I plow through my 2,000 words every day while I’m working on the first draft of a new novel, but what about coming up with the main idea for the novel in the first place? How do you decide what novel to go to next, if you have five glorious ideas, or, worse, if you have zero ideas? Do you wait for the muse then?

Still no. I get lots of ideas for novels. Probably one every few weeks, certainly at least one a month. Many of these ideas hit me out of the blue, at the most random times, but only a select few stay with me. I don’t write any of my ideas down on a notepad or on my laptop. I firmly believe the best ideas linger in the mind forever, that is until you finally commit to writing the novel.

A novel I plan to write this coming summer has been in my head for at least three years, and I think about it at least once EVERY DAY. This idea has just been sitting there month after month, year after year, and for one reason or another I’ve decided to write other projects during that time.

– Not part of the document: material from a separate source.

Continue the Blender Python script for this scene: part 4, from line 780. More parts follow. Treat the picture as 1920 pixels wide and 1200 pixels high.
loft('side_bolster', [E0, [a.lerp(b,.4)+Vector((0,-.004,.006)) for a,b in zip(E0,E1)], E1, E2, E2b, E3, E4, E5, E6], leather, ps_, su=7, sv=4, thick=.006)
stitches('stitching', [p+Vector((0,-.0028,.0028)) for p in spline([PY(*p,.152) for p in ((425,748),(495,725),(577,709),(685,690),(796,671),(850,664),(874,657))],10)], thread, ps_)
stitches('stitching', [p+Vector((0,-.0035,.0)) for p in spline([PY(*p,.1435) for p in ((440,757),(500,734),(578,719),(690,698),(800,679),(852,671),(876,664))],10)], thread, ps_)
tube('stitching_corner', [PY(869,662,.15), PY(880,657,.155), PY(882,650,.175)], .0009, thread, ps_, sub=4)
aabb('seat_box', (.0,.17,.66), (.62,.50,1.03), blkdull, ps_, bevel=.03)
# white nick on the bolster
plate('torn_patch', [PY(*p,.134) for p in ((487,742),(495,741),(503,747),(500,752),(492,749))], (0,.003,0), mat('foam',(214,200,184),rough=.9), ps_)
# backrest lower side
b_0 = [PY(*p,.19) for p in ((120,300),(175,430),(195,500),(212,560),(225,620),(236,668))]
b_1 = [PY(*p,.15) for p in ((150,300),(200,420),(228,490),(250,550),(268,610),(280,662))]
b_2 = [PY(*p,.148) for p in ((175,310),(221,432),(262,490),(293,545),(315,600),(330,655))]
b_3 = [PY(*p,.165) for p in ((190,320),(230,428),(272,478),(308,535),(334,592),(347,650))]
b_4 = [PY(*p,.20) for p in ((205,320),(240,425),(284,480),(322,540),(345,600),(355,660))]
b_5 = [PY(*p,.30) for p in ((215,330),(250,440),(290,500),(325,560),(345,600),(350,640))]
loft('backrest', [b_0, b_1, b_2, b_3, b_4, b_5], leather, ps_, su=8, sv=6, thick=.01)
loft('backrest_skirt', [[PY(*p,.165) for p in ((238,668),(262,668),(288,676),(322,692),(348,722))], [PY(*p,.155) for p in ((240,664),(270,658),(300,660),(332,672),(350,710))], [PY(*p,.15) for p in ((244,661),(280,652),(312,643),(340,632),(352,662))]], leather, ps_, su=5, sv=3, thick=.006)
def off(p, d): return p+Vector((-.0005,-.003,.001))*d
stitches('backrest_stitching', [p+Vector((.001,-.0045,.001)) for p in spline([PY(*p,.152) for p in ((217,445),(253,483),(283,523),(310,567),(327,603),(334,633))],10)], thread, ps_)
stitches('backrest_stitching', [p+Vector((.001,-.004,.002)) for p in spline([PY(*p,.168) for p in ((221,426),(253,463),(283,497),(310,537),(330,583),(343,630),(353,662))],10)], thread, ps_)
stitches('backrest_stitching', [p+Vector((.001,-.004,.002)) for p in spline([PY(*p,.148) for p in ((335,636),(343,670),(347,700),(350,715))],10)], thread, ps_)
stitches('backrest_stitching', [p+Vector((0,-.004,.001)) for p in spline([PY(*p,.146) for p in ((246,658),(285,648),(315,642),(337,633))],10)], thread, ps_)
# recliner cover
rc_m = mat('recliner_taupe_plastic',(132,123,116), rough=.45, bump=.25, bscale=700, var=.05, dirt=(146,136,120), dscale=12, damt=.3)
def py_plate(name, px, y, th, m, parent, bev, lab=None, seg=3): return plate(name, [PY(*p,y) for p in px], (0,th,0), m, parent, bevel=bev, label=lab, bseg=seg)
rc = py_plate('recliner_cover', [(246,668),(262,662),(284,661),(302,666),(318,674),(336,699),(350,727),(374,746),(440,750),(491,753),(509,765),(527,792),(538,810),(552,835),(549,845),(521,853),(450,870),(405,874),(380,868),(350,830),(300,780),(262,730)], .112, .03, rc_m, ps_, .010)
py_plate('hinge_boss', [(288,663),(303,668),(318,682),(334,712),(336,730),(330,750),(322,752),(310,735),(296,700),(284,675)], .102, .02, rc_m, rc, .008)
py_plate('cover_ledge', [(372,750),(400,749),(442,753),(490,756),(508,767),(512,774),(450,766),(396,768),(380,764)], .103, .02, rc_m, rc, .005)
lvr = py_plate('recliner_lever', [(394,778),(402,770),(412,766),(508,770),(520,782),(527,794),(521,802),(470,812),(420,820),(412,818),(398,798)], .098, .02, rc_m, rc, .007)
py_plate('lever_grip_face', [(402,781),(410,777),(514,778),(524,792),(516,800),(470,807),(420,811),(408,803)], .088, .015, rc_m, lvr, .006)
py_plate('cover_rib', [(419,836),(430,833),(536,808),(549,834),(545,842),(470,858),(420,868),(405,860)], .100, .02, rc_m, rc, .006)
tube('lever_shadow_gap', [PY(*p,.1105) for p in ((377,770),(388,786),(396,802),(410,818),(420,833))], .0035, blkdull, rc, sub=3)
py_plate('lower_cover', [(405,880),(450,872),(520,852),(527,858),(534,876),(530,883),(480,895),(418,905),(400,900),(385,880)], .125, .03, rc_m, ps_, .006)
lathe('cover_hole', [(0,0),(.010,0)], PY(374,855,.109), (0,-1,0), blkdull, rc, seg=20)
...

I’m passionate about this idea, and I’m super excited to write the novel this summer. But I’m also ready, after all these years, to get the idea, finally, out of my head for good and down on paper. It’s only then that the idea sort of evaporates from my mind because I’ve done it, the story is at last before my eyes. And it’s not that the story is done by any means. There are still plenty of revisions to go through over many, many months, even years. But now that idea has left my head, ready to let something else new and exciting enter it and linger for an equally long time.

People ask me how I’ve written nineteen novels in nine years. There are loads of reasons how I managed to accomplish this, but one of the reasons is that I never waited for a muse to give me inspiration. Don’t wait around! Get smart, and make a plan to get some writing done every single day.

Inspiration is in the doing. Remember that.